• _Set problem_
Provide only the number of lines in the records below that include "follow".

[3D scene scripts]
————————

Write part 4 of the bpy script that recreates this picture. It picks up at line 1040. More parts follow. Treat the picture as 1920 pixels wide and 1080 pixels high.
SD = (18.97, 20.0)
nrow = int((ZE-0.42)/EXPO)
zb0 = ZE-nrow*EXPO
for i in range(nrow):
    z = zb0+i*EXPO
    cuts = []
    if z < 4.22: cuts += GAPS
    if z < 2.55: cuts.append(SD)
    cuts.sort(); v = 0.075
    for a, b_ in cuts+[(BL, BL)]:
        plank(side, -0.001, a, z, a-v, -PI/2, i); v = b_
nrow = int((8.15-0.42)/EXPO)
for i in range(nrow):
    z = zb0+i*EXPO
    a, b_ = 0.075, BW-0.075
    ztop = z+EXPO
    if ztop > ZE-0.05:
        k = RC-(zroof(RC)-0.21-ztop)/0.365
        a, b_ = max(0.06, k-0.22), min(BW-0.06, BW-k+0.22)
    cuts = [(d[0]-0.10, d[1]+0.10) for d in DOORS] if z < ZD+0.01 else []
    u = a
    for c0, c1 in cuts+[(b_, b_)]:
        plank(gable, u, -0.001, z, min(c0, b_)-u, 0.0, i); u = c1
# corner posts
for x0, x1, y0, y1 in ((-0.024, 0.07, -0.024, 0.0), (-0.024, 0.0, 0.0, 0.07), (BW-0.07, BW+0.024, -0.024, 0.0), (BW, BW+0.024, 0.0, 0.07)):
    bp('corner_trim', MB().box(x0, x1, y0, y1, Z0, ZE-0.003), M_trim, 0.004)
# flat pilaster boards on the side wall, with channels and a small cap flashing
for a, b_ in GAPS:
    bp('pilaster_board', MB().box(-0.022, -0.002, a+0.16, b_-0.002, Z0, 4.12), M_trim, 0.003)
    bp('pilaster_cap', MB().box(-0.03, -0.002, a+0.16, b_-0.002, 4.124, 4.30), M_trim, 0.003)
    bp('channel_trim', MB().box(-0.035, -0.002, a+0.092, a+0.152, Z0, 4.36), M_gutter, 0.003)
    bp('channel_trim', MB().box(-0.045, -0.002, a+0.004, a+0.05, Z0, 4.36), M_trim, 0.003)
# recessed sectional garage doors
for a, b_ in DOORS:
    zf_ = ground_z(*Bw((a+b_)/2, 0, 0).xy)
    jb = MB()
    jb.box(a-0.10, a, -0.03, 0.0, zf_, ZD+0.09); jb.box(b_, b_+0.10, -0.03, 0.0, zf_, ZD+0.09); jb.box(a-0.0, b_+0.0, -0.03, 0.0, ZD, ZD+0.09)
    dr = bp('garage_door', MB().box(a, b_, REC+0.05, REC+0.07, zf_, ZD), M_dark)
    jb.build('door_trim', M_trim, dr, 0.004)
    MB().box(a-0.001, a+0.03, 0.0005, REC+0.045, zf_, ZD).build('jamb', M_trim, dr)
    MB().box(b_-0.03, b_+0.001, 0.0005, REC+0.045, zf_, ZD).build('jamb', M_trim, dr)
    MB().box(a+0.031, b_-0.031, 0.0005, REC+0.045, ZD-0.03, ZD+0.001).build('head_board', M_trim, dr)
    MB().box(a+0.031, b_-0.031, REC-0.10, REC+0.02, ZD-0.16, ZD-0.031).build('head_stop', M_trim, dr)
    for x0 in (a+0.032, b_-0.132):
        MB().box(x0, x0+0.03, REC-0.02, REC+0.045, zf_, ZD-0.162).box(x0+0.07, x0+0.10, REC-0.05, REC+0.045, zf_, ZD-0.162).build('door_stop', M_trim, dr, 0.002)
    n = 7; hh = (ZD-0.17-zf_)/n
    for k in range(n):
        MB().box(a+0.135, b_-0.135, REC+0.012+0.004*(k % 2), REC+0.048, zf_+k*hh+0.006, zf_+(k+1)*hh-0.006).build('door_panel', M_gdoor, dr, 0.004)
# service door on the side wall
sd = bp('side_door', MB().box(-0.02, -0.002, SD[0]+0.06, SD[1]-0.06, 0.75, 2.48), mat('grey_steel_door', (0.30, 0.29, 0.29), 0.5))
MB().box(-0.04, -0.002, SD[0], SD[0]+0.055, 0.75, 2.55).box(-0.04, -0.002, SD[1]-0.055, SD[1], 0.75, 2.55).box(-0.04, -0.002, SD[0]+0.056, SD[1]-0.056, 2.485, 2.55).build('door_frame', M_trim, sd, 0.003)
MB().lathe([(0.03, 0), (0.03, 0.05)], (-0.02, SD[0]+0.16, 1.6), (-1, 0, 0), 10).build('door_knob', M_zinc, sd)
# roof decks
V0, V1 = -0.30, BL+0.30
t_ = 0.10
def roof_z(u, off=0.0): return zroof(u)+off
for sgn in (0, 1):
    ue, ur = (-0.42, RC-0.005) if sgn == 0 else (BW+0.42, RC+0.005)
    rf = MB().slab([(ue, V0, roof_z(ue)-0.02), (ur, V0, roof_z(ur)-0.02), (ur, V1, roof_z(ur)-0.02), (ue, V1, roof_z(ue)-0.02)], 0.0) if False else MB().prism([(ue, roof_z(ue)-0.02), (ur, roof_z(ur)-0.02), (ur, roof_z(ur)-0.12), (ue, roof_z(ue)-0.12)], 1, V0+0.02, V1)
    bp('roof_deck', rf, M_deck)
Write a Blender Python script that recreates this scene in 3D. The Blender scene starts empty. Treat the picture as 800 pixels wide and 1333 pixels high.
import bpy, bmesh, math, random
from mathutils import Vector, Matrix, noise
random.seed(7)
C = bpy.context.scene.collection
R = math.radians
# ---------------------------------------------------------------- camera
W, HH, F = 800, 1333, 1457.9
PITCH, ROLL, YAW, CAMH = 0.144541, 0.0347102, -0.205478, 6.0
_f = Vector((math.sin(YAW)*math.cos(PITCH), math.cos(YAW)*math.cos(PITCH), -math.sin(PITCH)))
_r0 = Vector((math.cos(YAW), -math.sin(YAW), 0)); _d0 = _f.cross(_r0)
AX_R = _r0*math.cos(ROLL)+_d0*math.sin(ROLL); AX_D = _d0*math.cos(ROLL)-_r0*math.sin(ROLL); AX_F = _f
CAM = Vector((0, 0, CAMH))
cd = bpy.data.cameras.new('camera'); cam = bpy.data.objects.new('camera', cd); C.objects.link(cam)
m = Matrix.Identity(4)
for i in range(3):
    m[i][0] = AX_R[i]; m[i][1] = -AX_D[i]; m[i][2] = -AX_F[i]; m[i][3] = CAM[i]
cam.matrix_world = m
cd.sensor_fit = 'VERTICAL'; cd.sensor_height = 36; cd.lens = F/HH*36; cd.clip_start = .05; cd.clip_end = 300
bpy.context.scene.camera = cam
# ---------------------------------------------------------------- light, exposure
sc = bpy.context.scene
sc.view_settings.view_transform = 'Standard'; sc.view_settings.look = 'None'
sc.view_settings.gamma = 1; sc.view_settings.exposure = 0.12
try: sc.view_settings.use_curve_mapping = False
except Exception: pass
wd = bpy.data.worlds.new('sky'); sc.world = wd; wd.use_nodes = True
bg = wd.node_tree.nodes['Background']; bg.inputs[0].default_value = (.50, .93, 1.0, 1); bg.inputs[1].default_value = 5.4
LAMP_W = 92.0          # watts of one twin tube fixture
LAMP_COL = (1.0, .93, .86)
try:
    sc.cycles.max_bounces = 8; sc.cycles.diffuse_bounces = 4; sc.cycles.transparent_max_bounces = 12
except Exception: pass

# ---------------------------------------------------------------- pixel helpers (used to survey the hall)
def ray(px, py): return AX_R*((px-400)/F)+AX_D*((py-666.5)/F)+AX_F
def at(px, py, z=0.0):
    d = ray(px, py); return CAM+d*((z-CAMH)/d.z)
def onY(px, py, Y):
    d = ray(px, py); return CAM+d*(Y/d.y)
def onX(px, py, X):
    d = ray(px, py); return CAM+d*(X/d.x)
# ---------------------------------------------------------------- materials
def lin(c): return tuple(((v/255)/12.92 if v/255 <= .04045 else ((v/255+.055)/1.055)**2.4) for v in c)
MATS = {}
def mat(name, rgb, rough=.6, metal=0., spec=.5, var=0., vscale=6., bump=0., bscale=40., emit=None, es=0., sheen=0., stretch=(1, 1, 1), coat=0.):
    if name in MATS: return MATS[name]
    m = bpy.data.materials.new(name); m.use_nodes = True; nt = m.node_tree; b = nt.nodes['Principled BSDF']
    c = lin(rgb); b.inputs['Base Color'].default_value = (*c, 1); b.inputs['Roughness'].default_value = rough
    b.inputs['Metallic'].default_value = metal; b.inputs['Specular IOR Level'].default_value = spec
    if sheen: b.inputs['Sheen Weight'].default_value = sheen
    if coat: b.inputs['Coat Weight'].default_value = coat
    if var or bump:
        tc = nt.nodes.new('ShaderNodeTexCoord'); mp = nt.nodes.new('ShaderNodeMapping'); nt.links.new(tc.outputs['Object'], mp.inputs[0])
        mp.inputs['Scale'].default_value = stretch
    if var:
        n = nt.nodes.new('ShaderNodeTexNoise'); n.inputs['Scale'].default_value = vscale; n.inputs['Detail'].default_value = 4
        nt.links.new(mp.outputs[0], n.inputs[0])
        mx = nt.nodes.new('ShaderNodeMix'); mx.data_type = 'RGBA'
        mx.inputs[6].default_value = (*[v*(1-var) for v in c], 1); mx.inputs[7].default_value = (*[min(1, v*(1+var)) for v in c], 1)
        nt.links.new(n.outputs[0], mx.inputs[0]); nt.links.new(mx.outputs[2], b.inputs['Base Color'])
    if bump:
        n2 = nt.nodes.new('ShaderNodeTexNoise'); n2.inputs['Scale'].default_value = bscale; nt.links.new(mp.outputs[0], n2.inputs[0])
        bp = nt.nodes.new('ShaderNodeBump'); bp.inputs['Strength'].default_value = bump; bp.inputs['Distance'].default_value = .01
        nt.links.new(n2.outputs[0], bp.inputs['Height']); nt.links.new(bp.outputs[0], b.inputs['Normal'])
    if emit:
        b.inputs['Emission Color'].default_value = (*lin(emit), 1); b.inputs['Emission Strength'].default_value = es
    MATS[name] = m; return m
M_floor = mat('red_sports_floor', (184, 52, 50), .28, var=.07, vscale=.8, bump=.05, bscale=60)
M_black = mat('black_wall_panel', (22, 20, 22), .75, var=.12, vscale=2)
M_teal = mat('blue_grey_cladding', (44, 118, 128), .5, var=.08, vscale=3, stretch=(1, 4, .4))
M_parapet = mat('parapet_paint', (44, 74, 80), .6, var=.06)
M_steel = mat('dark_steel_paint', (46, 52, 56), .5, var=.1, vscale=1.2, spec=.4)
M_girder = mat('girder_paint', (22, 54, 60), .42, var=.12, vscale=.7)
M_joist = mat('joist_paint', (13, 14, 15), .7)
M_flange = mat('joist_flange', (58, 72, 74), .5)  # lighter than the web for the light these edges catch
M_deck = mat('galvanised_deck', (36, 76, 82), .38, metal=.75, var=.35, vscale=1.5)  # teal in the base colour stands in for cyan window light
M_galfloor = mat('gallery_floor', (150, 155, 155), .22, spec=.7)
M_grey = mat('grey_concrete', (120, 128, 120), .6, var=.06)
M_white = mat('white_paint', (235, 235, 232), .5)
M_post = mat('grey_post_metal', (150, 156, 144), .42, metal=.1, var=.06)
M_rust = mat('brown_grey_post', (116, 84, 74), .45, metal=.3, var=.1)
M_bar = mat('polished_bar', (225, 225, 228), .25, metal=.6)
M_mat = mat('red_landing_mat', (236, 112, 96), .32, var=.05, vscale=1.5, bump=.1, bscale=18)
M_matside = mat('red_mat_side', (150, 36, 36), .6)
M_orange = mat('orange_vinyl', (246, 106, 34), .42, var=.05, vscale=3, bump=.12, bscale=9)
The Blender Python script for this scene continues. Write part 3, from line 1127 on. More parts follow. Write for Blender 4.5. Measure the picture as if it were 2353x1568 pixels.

————————

• _Response_
2